For years, team camp has been the centerpiece around which most local high school basketball teams built their summer programs.

A little more than a year ago, the Alabama High School Athletic Association amended its rules regarding summer competition, but those changes did little to lessen the importance of team camp for area squads.

“It’s not a time that we’re concerned about conditioning and execution. It’s a learning phase,” Crossville coach Tracy Hulgan said. “We’re trying to … determine who’s going to be on our roster in the preseason.”

Often, camps provide teams with the opportunity to face schools they won’t compete against during the regular season, Hulgan said, and he wasn’t the only coach who noted that benefit.

“You get to see teams you’ll never see in any other situation,” Geraldine girls coach Steve Simpson said. “It’s a good experience for the kids to get to play against other competition.”

Team camp used to be the only opportunity AHSAA member teams, regardless of sport, had to face outside competition during the summer. Teams were allowed to attend one camp per year.

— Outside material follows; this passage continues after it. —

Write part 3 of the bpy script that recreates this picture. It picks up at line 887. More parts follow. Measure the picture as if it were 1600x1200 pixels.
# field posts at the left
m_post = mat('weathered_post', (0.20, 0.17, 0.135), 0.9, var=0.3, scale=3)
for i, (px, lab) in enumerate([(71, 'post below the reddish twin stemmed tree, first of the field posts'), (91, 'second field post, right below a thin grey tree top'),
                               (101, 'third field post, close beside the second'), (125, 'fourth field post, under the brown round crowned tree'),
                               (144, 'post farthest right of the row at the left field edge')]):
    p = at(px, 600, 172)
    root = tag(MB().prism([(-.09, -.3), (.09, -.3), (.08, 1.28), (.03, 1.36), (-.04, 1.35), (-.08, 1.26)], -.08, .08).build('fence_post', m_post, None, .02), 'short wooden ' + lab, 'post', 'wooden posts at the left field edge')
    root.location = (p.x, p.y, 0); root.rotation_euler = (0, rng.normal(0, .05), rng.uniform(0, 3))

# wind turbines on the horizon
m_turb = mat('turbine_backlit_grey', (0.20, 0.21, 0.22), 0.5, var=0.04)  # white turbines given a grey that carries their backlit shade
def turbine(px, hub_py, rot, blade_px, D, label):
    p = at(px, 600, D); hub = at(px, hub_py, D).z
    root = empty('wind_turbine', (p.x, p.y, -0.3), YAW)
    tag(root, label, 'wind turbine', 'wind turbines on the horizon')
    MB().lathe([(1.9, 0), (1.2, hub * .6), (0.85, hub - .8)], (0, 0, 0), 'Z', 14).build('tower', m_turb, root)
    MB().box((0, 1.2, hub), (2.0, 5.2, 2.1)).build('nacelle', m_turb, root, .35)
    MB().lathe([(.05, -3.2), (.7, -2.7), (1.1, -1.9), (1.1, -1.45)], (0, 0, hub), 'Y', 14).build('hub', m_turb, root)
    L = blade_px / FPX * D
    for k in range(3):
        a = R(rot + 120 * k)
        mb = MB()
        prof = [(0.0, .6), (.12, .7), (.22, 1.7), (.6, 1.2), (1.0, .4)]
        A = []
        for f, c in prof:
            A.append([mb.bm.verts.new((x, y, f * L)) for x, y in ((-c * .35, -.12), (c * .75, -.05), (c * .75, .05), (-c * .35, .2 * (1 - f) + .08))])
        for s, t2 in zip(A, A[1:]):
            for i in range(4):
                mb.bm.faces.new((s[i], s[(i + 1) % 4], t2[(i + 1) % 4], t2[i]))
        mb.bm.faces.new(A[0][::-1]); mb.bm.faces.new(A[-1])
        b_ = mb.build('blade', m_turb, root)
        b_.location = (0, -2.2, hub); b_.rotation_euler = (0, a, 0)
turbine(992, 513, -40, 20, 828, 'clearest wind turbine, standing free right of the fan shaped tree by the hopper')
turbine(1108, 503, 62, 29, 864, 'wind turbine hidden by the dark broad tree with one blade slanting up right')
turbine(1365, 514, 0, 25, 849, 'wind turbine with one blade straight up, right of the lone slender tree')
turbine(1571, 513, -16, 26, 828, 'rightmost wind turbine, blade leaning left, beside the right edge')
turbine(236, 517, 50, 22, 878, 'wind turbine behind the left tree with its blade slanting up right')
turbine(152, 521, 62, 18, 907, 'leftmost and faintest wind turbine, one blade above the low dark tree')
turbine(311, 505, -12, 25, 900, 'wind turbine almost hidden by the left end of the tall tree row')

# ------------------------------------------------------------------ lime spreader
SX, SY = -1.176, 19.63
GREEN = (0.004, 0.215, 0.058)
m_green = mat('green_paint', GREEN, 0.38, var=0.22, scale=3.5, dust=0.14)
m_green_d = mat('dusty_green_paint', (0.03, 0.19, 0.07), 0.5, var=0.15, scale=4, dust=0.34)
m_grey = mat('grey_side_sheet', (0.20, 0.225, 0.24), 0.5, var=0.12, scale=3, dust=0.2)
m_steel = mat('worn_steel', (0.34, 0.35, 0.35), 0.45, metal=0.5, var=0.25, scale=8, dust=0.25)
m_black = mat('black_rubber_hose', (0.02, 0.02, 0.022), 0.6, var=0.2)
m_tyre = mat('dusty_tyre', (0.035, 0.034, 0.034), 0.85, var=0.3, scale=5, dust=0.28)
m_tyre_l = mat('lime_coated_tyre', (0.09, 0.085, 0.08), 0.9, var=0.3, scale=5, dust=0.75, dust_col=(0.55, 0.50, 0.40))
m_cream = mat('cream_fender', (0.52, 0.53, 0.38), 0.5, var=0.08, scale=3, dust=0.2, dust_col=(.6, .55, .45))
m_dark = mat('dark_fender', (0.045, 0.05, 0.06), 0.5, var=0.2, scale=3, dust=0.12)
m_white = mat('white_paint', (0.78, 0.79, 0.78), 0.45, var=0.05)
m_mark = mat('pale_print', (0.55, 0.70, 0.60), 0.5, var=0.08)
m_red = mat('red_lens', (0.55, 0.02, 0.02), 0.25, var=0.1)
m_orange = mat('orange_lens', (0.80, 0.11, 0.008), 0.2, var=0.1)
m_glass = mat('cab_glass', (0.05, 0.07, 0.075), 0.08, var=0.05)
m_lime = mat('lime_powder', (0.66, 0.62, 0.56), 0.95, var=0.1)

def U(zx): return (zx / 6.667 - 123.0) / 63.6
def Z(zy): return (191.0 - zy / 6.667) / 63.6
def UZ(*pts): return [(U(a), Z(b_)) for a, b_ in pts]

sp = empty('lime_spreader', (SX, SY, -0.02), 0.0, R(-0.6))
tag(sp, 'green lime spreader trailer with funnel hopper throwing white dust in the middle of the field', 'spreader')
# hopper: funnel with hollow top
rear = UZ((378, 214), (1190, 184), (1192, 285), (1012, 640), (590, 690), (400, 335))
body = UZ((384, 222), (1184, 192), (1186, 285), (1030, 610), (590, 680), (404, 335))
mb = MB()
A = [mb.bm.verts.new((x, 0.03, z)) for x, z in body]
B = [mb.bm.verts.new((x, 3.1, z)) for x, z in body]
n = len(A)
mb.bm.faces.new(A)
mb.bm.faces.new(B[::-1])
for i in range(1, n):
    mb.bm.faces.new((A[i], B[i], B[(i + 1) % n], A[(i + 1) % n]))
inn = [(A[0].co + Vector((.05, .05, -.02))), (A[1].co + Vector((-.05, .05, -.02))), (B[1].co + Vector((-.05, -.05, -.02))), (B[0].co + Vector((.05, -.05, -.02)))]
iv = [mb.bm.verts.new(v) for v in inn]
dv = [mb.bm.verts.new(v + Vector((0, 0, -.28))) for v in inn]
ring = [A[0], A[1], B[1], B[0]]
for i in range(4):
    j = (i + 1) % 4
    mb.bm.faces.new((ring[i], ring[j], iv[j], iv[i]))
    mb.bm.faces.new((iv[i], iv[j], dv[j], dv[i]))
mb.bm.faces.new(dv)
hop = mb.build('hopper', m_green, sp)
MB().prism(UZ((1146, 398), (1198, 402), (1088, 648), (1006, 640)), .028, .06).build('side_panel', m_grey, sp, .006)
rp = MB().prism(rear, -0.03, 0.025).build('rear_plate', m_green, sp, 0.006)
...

All that changed a year ago when the AHSAA voted to allow all teams seven days of summer competition. Team can play as many games as they want on those days, and any days spent at a camp count against each squad’s allotment of seven.

The changes gave coaches more options when designing their summer programs, and while many will schedule individual play dates, most will also take their teams to camp.

Collinsville girls coach Donny Jones is taking his team to a three-day camp at Birmingham-Southern later this summer.

“The girls are together for nearly a 24-hour period for two or three days,” Jones said. “You can develop a family atmosphere. Our kids seem to enjoy getting away. It’s a good chance to gauge yourself, see where you’re at against other schools.”

Turnover is a fact of life for high school teams. Seniors graduate, players transfer out, players transfer in, younger players move up from the junior varsity.

Like Jones, many coaches appreciate the opportunity camp provides to build team chemistry.

“It’s difficult to do that when you’re just going for a day and coming back,” said Fort Payne girls coach Steve Sparks, whose team will attend camp at Tallahassee, Fla., this summer. “When you go to a team camp, you’re usually gone for several days. Teams get to bond together as a team and get to know each other.”

All coaches contacted by Times-Journal on Tuesday plan to take their teams to out-of-town camps this summer. Like Jones, Hulgan and Simpson and Ider boys coach Jamie Pruett are taking their squads to Birmingham-Southern. Fyffe boys coach Neal Thrash said his team will attend camp at Jacksonville State.

Of course, the coaches were also planning to take advantage — to some degree — of the rule changes passed by AHSAA in 2005. While team camp is a big part of their plans, all were committed to at least one summer play date.

Pruett’s Hornets will play every Wednesday during June — twice at Dade County (Ga.) and two more times at Ridgeland (Ga.). Pruett said individual play dates are attractive to his squad because of the up-tempo style Ider plays.

“During the summer, we don’t press as much as we do during the season, but we still push the ball up the court,” he said. “During the third day [of camp], you’re just trying to get through it.”

Thrash said there are some advantages to the individual play dates that may cause some coaches to take a reconsider their summer plans in the future.

“The biggest value I can see is they don’t have the expense of a team camp,” he said. “Plus, it’s easier to work out one day around [a student’s schedule] than it is a team camp. I can see where more and more schools may go away from team camps. Sometimes at team camp you play 6A schools [and lose badly]. This way, you have some control over it.”

Sparks and Simpson both said play dates also give players a break from their normal summer routines.

Hulgan had scheduled one play date at Douglas in June, and he said more dates could be added to his team’s summer schedule.

“If something else develops and the boys want to play an additional date and the time element fits, we’ll play another day or two,” Hulgan said. “We’re going to try not to over saturate them.”